» Directions: Return the full material exactly.

########################################

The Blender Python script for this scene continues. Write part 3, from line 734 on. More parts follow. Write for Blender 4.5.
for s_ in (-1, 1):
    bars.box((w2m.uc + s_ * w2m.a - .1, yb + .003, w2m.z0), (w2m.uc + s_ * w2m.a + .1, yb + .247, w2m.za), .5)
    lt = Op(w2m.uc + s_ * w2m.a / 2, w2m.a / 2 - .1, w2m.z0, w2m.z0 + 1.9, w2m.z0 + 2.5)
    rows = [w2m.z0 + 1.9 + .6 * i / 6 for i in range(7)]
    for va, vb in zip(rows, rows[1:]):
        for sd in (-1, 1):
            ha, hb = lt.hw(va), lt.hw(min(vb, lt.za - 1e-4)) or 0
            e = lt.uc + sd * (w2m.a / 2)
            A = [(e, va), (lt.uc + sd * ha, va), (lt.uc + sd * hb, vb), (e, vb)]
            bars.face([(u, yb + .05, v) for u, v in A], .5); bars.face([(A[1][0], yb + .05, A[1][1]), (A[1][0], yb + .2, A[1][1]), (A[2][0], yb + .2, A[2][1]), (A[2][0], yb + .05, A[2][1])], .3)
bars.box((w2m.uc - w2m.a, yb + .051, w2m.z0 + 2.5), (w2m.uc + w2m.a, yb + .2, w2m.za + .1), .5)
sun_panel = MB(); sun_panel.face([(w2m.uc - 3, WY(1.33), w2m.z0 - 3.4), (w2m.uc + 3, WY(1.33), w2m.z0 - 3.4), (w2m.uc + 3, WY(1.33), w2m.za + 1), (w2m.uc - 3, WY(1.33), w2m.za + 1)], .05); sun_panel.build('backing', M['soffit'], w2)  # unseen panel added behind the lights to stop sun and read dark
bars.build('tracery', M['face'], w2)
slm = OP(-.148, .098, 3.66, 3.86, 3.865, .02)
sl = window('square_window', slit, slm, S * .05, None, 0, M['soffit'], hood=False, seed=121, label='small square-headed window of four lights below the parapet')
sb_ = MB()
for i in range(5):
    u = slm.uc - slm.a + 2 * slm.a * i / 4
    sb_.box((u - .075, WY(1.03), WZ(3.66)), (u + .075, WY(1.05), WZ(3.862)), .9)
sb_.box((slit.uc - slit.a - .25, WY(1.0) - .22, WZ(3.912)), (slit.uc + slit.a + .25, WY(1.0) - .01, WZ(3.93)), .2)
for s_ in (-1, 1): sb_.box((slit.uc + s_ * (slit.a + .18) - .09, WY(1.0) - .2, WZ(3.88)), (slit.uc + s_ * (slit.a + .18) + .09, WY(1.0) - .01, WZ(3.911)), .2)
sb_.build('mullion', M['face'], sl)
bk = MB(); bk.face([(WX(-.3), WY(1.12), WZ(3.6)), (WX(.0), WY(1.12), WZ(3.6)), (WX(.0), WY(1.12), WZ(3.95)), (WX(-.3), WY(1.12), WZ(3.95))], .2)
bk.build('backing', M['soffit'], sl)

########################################

» Worked solution:
The Blender Python script for this scene continues. Write part 3, from line 734 on. More parts follow. Write for Blender 4.5.
for s_ in (-1, 1):
    bars.box((w2m.uc + s_ * w2m.a - .1, yb + .003, w2m.z0), (w2m.uc + s_ * w2m.a + .1, yb + .247, w2m.za), .5)
    lt = Op(w2m.uc + s_ * w2m.a / 2, w2m.a / 2 - .1, w2m.z0, w2m.z0 + 1.9, w2m.z0 + 2.5)
    rows = [w2m.z0 + 1.9 + .6 * i / 6 for i in range(7)]
    for va, vb in zip(rows, rows[1:]):
        for sd in (-1, 1):
            ha, hb = lt.hw(va), lt.hw(min(vb, lt.za - 1e-4)) or 0
            e = lt.uc + sd * (w2m.a / 2)
            A = [(e, va), (lt.uc + sd * ha, va), (lt.uc + sd * hb, vb), (e, vb)]
            bars.face([(u, yb + .05, v) for u, v in A], .5); bars.face([(A[1][0], yb + .05, A[1][1]), (A[1][0], yb + .2, A[1][1]), (A[2][0], yb + .2, A[2][1]), (A[2][0], yb + .05, A[2][1])], .3)
bars.box((w2m.uc - w2m.a, yb + .051, w2m.z0 + 2.5), (w2m.uc + w2m.a, yb + .2, w2m.za + .1), .5)
sun_panel = MB(); sun_panel.face([(w2m.uc - 3, WY(1.33), w2m.z0 - 3.4), (w2m.uc + 3, WY(1.33), w2m.z0 - 3.4), (w2m.uc + 3, WY(1.33), w2m.za + 1), (w2m.uc - 3, WY(1.33), w2m.za + 1)], .05); sun_panel.build('backing', M['soffit'], w2)  # unseen panel added behind the lights to stop sun and read dark
bars.build('tracery', M['face'], w2)
slm = OP(-.148, .098, 3.66, 3.86, 3.865, .02)
sl = window('square_window', slit, slm, S * .05, None, 0, M['soffit'], hood=False, seed=121, label='small square-headed window of four lights below the parapet')
sb_ = MB()
for i in range(5):
    u = slm.uc - slm.a + 2 * slm.a * i / 4
    sb_.box((u - .075, WY(1.03), WZ(3.66)), (u + .075, WY(1.05), WZ(3.862)), .9)
sb_.box((slit.uc - slit.a - .25, WY(1.0) - .22, WZ(3.912)), (slit.uc + slit.a + .25, WY(1.0) - .01, WZ(3.93)), .2)
for s_ in (-1, 1): sb_.box((slit.uc + s_ * (slit.a + .18) - .09, WY(1.0) - .2, WZ(3.88)), (slit.uc + s_ * (slit.a + .18) + .09, WY(1.0) - .01, WZ(3.911)), .2)
sb_.build('mullion', M['face'], sl)
bk = MB(); bk.face([(WX(-.3), WY(1.12), WZ(3.6)), (WX(.0), WY(1.12), WZ(3.6)), (WX(.0), WY(1.12), WZ(3.95)), (WX(-.3), WY(1.12), WZ(3.95))], .2)
bk.build('backing', M['soffit'], sl)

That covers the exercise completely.